Photo by John Mccann on Unsplash
The fact is life is hard for all of us.
It may be that your finances are a mess and that your credit score starts with a five instead of an eight. Maybe you’ve put on so much extra weight that your face looks distorted. It could be that you have an overcrowded graveyard of failed relationships in your past.
After considering your self-made trials, the world is full of broken, unhappy people willing to orchestrate more difficult circumstances for you. And let's not forget that sometimes bad stuff happens.
Am I the only one who’s desperately begged God for a do-over or wished some magical earthen being would swoop in and make all my junk disappear?
Sometimes life can feel like being trapped in an escape room, alone, unable to figure out the clues and realizing no one is coming to save you. It can be hard to make it from day to day without surrendering to thoughts of hopelessness and despair, wondering if things are ever going to get better for you.
How, then, do we deal? Do we try to cover our circumstances in over the top optimism or wave our white flag?
Henry David Thoreau said, “However mean your life is, meet it and live it.”
The answer is not to take this path or the other, ignore the situation while covering it in saccharine platitudes, or wallow in how bad things are and give up. The solution is a “yes, and at the same time.” Think of an improv scene. You see what looks like a natural flow of characters finishing each other’s thoughts and sentences. What you will find if you were ever to study improv is that responding to each comment with a “yes, and” rather than a “but” is what makes a scene work.
Similarly, in Good to Great, Jim Collins discovered this duality in the successful companies he studied. He coined it the Stockdale Paradox.
Admiral Stockdale was a POW in the Vietnam War for eight years. Although by the grace of God, most of us will never experience a circumstance so horrendous as to be held against our will by a hostile group of people, we can learn a lot about the mindset he credits for keeping him throughout his imprisonment. Here you have a man in a situation that is horrific beyond measure without any idea of how it’s going to turn out, no idea if he’ll ever be released and see his family again and you have to wonder how did he manage to cope with something like that.
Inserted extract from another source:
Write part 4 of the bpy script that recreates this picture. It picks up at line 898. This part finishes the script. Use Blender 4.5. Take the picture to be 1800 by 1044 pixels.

What’s interesting is that the mindset he adopted is probably counterintuitive to what most of us would’ve come up with. He owned up to the fact that he was not in a good situation, to say the least, and set about trying to figure out how to transcend his circumstances. He taught himself and others ways to survive torture by giving out bits of information, he sent sensitive information home to his wife in letters, and he even went so far as to disfigure himself at one point so as not to play into the propaganda that his captors were distributing about how well the prisoners were being treated. He did this while also holding on to the belief that he would be free again one day.
I never lost faith in the end of the story...I never doubted not only that I would get out, but also that I would prevail in the end and turn the experience into the defining event of my life…
Admiral Stockdale speaking to Jim Collins, Good to Great
“Yes, and at the same time.” Yes, he understood and acknowledged the direness of his situation and went into corrective action to prevail in spite of and also yes, he held out faith that things weren’t going to end for him there.
Photo by Devin Edwards on Unsplash
This is a very important lesson. You must never confuse faith that you will prevail in the end – which you can never afford to lose – with the discipline to confront the most brutal facts of your current reality, whatever they may be.
Admiral Stockdale speaking to Jim Collins, Good to Great
It’s not an either-or but a “yes, and.” Confront the facts of your circumstances, minus letting your thoughts drive the bus into the land of hopelessness and despair. And also never lose faith that this is not how your story is going to end.
Life is unfair – sometimes to our advantage, sometimes to our disadvantage. We will all experience disappointments and crushing events somewhere along the way, setbacks for which there is no “reason,” no one to blame…What separates people, Stockdale taught me, is not the presence or absence of difficulty, but how they deal with the inevitable difficulties of life.
Jim Collins, Good to Great
Don’t be afraid to say yes to the difficult things in your life, and at the same time, never lose faith that this is only a chapter in your larger story.